Study Day: Looking at the Big Picture

From the President-Elect

Corinne McKay
Twitter handle: @corinnemckay

In addition to serving as the conference organizer, ATA’s president-elect traditionally organizes the Board’s annual Study Day. Each year, we add an additional day to our January Board meeting to step back from nuts-and-bolts topics and look at bigger-picture issues affecting ATA and the language industry as a whole. We then use those discussions to guide ATA’s priorities throughout the coming year.

As a Board, our role is to guide ATA’s strategy. That’s an important distinction, because the Board doesn’t handle implementation of that strategy: we create it, and our Headquarters staff, supervised by our Executive Director Walter (Mooch) Bacak, then implements it.

Ahead of our 2017 Study Day, all Board members completed an online survey to get a general overview of the Board’s assessment of the Association and the industry. We looked at questions such as:

  • What are ATA’s most and least successful programs, services, or roles?
  • What makes those programs, services, or roles so successful, or less successful?
  • In 2016, what was ATA’s biggest accomplishment? What was our biggest missed opportunity or failure? How can we build on that accomplishment or prevent that missed opportunity in the future?
  • What should ATA’s top priority for 2017 be, and why?

During Study Day, we broke into small groups and talked about some of the pressing issues facing ATA. Specifically, we talked about the roles and responsibilities of various components of ATA’s membership: corporate members, life/longtime members, and international members. We discussed what these constituencies contribute to ATA, what benefits ATA can offer them, and what benefit they bring to ATA. We also looked at voting rights within ATA: should they be tied to certification? Years of membership? Open to all members?

Finally, we looked at two issues that affect the language industry as a whole: what is the role of machine translation in our industry, and how will it affect ATA’s members in the coming years? And, what is, or should be, ATA’s advocacy role within the language industry. How much time, money, and energy should ATA allocate to advocacy efforts? How can we sustainably engage our members on this? Should we collaborate with other groups in doing this?
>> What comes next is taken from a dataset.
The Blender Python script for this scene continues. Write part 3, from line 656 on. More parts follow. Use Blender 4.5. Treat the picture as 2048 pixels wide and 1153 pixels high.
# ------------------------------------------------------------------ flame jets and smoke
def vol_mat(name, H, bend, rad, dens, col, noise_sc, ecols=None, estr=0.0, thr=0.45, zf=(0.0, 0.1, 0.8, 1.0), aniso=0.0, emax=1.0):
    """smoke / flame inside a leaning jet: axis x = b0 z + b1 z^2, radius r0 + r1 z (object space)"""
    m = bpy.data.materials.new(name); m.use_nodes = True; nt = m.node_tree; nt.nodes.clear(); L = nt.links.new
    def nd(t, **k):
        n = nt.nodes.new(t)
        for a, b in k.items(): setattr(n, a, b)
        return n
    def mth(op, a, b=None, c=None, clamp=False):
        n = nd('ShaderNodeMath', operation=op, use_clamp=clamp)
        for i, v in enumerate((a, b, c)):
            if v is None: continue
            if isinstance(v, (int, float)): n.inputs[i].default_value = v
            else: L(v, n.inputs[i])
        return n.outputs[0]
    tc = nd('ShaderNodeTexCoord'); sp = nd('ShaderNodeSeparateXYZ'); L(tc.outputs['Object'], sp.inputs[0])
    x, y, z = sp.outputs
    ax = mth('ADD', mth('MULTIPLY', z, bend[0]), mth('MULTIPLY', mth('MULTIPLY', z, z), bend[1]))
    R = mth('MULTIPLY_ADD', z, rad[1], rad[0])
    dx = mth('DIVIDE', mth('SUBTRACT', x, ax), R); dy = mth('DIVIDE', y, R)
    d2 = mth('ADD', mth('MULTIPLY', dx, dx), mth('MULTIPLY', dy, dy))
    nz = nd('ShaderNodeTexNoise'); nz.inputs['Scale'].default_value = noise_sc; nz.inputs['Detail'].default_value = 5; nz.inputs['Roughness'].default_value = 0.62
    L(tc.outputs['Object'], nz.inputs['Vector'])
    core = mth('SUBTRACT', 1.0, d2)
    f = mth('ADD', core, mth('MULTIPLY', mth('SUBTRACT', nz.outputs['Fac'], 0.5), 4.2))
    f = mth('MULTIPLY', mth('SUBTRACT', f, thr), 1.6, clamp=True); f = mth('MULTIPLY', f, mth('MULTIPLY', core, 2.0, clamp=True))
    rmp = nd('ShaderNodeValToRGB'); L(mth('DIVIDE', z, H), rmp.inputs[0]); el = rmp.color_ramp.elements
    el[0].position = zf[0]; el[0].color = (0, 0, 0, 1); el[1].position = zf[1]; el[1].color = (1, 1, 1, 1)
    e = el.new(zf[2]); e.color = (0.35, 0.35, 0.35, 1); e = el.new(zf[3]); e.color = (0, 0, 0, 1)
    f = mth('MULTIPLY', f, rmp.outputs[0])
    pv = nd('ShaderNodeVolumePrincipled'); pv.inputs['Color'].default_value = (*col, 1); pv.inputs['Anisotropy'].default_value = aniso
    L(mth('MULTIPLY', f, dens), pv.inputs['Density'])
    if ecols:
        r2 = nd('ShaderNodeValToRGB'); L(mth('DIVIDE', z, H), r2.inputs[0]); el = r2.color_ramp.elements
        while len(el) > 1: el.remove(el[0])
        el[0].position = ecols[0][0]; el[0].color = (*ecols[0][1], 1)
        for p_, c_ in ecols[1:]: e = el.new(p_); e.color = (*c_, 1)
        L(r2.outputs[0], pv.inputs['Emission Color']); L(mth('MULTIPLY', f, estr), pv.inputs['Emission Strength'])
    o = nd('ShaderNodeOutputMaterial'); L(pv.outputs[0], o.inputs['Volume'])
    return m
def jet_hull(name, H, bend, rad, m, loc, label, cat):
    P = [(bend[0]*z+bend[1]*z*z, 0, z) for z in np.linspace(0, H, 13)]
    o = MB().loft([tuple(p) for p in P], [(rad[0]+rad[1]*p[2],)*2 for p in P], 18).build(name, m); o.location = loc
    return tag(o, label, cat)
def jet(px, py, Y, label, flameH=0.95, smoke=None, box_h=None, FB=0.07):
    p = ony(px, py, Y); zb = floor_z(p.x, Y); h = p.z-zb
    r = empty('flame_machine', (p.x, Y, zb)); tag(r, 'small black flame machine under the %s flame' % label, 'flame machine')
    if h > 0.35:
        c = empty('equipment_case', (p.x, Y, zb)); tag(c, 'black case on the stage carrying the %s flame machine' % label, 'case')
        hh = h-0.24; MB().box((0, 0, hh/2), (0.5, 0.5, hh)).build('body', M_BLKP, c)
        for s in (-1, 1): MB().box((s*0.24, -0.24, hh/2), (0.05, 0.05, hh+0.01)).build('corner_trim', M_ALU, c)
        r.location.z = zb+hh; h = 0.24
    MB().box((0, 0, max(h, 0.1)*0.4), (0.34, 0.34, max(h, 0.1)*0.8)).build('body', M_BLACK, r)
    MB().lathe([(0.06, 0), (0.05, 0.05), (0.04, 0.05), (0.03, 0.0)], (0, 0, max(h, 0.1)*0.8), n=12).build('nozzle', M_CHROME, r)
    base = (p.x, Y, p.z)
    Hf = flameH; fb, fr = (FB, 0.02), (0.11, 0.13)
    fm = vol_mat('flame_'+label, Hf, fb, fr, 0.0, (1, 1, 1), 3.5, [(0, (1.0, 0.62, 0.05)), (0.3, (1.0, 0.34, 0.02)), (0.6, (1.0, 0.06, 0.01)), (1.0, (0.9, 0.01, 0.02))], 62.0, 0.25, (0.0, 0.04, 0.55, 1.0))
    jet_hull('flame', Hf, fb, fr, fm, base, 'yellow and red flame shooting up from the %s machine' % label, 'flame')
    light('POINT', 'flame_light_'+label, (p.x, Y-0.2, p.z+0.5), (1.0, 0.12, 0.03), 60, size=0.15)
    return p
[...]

Following these roundtable discussions, we did a strategic planning exercise called “Start, Stop, Continue.” Each Board member made a list of programs, services, or roles that ATA should start to work on. Then, because we can’t just keep adding things to our plate—we have to take some away to make room for the new—everyone made a corresponding list of programs, services, or roles that ATA should stop working on. Finally, we made a “keep doing what we’re doing” list, of programs, services, and roles that ATA should continue working on. To conclude the exercise, every Board member wrote their top pick for each category (stop, start, continue) on a flip chart, and we all “up-voted” our favorite items. This exercise generated a list of the most pressing items that participants suggested we should stop, start, or continue doing.

To round out the day, Treasurer Ted Wozniak gave a very helpful presentation on reading our financial statements and related documents that are included in every Board meeting book. We then closed by looking at the full spreadsheet of feedback from our members that we received in 2016. You’ve probably been asked—on our ataTalk forum or through a division or chapter listserv—for your feedback ahead of a Board meeting. Not only do we set aside time during each meeting to post this feedback for all Board members to see, but we look at the bigger picture and trends in feedback during Study Day.

I left Study Day feeling energized and excited about the possibilities that lie ahead, for ATA and for the language industry in general. As a Board, we are 13 people from different backgrounds, with different perspectives and priorities. We are translators, interpreters, language company owners, and translation educators. Some of us are freelancers and some of us work for employers in the courts and in academia. During Study Day, we bring this diversity of perspectives to the table to do the best possible job for you. Thank you for placing your trust in us. We are listening.